US Secretary of State Mike Pompeo speaking at the Arctic Council meeting in Rovaniemi on Monday, 6 May 2019.
US Secretary of State Mike Pompeo speaking at the Arctic Council meeting in Rovaniemi on Monday, 6 May 2019. Image: Yle News / Thomas Bateman
  • Yle News

Finland's stewardship of the Arctic Council has run into the headwinds of geopolitical tensions, with a ministerial meeting marking the end of Finland's two-year presidency facing similar pressures to a previous Council meeting in the Alaskan city of Fairbanks in 2017.

Back then, negotiations on the wording of the meeting’s final statement went down to the wire as the United States refused to sign off on a document mentioning the Paris climate accord, although then Secretary of State Rex Tillerson did eventually sign the text - Paris accords included.

Fast forward to 2019, and the US newspaper The Washington Post recently reported that US diplomats had attempted to remove any mention of climate change from the upcoming Rovaniemi declaration, which Secretary of State Mike Pompeo was expected to endorse on Tuesday.

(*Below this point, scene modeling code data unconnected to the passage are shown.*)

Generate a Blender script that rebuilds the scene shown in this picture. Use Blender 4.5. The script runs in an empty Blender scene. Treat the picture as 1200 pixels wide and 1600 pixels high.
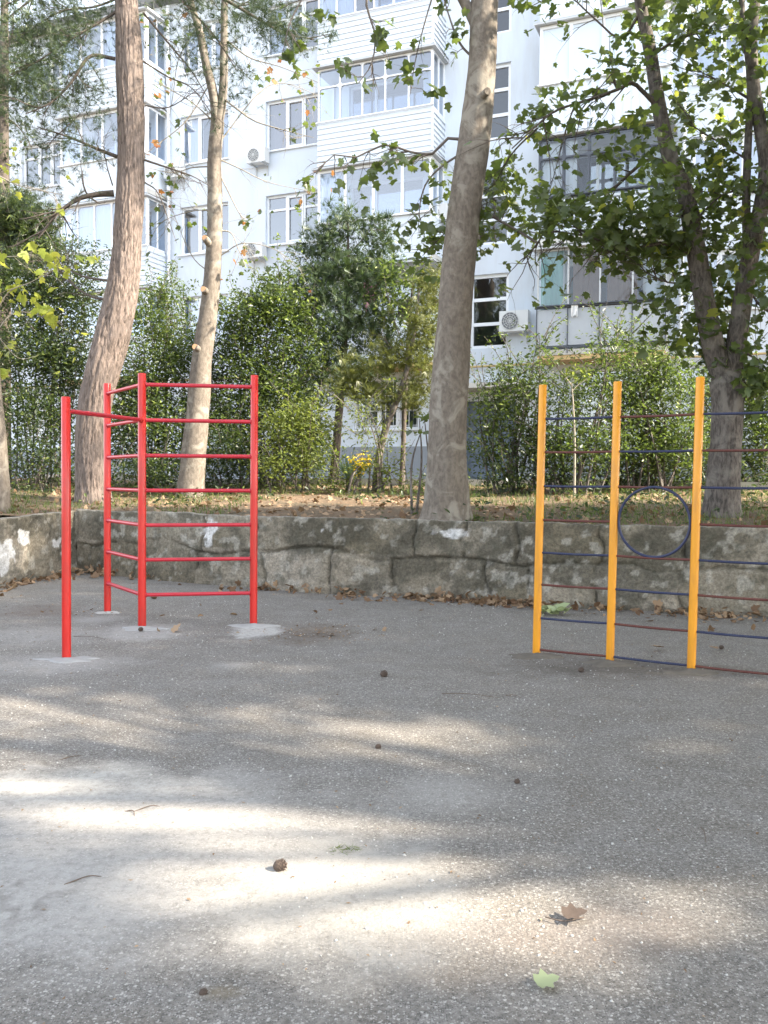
import bpy, math, random
import numpy as np
from mathutils import Vector, Matrix, Euler
R = math.radians
S = bpy.context.scene
COL = S.collection

# ------------------------------------------------------------------ camera, sky, sun, exposure
FPX = 1385.0
CAMH = 1.5
CROT = Euler((R(90 - 2.15), 0, 0)).to_matrix() @ Matrix.Rotation(R(0.3), 3, 'Z')
cd = bpy.data.cameras.new('camera'); cam = bpy.data.objects.new('camera', cd); COL.objects.link(cam)
cam.location = (0, 0, CAMH); cam.rotation_euler = CROT.to_euler()
cd.sensor_fit = 'VERTICAL'; cd.sensor_height = 32; cd.sensor_width = 24; cd.lens = FPX / 1600 * 32
cd.clip_start = 0.05; cd.clip_end = 2000
S.camera = cam
SUN_AZ = (1.0, -0.30); SUN_EL = R(38)
_l = math.hypot(*SUN_AZ)
SUNV = Vector((SUN_AZ[0] / _l * math.cos(SUN_EL), SUN_AZ[1] / _l * math.cos(SUN_EL), math.sin(SUN_EL)))
w = bpy.data.worlds.new('World'); S.world = w; w.use_nodes = True
nt = w.node_tree; sky = nt.nodes.new('ShaderNodeTexSky'); sky.sky_type = 'NISHITA'; sky.sun_disc = False
sky.sun_elevation = SUN_EL; sky.sun_rotation = math.atan2(SUNV.x, SUNV.y)
sky.air_density = 1.0; sky.dust_density = 1.6; sky.ozone_density = 1.2
nt.nodes['Background'].inputs[1].default_value = 0.15
hs_ = nt.nodes.new('ShaderNodeHueSaturation'); hs_.inputs['Saturation'].default_value = 0.42
nt.links.new(sky.outputs[0], hs_.inputs['Color']); nt.links.new(hs_.outputs[0], nt.nodes['Background'].inputs[0])
sl = bpy.data.lights.new('sun', 'SUN'); sl.energy = 3.7; sl.angle = R(1.2); sl.color = (1.0, 0.89, 0.74)
so = bpy.data.objects.new('sun', sl); COL.objects.link(so); so.rotation_euler = SUNV.to_track_quat('Z', 'Y').to_euler()
S.view_settings.view_transform = 'Standard'; S.view_settings.look = 'None'
S.view_settings.gamma = 1.0; S.view_settings.exposure = 2.4
S.render.engine = 'CYCLES'
S.cycles.max_bounces = 8; S.cycles.transparent_max_bounces = 12

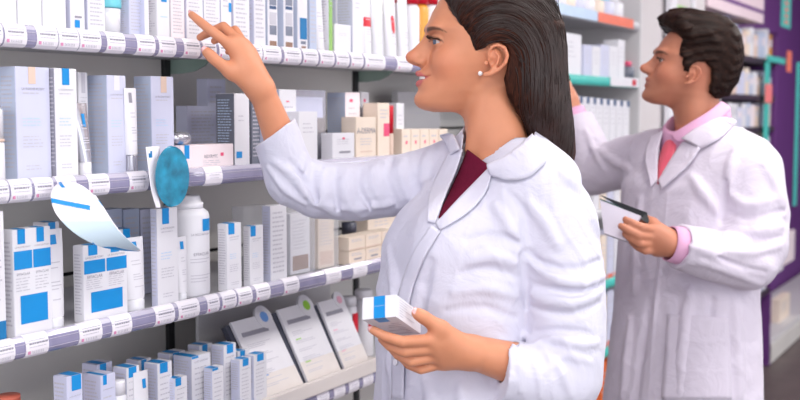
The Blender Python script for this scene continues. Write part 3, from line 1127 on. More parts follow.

In a speech in Rovaniemi on Monday, however, Pompeo made no mention of the words "climate change", although he did reference "steadily reducing sea ice."

Finland’s Ambassador Aleksi Härkönen, the diplomat responsible for co-ordinating negotiations over the Arctic Council declaration, told Reuters news agency, "There are different tones with which different countries want to approach climate change."

Mr Pompeo’s speech instead focused on the politics of the Arctic region, calling it "an arena for power and competition," in a speech delivered the day before ministers from the Arctic countries are due to meet.

Trump presidency "made things difficult"

Finnish officials are keen to point out the successes of the last two years, with caretaker Foreign Minister Timo Soini saying, "we have achieved progress in all our selected priority areas."

Speaking to Yle News, CEO of WWF Finland Liisa Rohweder measured Finnish success in more basic terms: “I think the biggest achievement is that they have been able to keep the Arctic Council together, with these political and military tensions which have been growing at the same time,” she said.

However Professor Timo Koivurova, director of the University of Lapland’s Arctic Centre, and co-chair of the Arctic Council’s Social, Economic and Cultural Expert Group, says Finland’s chairmanship came at a very challenging time.

"In this pretty difficult international environment we have the Ukraine crisis, and sanction regimes ongoing with Russia and the other Arctic states,” he told Yle News.

"But mostly it’s been about the Trump presidency and their stance towards climate change which really has made things difficult."

Some Arctic observers fear that any failure to reach a consensus on combatting climate change will undermine the entire purpose of the Arctic Council itself.

Dr. Laura Meller, Arctic researcher and polar adviser for Greenpeace Nordic told Yle News, "The credibility of Arctic Council as a platform for environmental cooperation is at stake here, given that climate change is the issue defining the future of the region."

Timo Koivurova, who was in Fairbanks during the negotiations over the 2017 declaration is more sanguine, "You can do a lot of things with words of course, you can circumvent an issue. I’d guess that by the end of the day countries are willing to make some kind of compromises."

Edited at 6:35 pm for clarity and to add comments from Liisa Rohweder.

Edited at 11:26 on 7 May 2019 to clarify Timo Koivurova's title.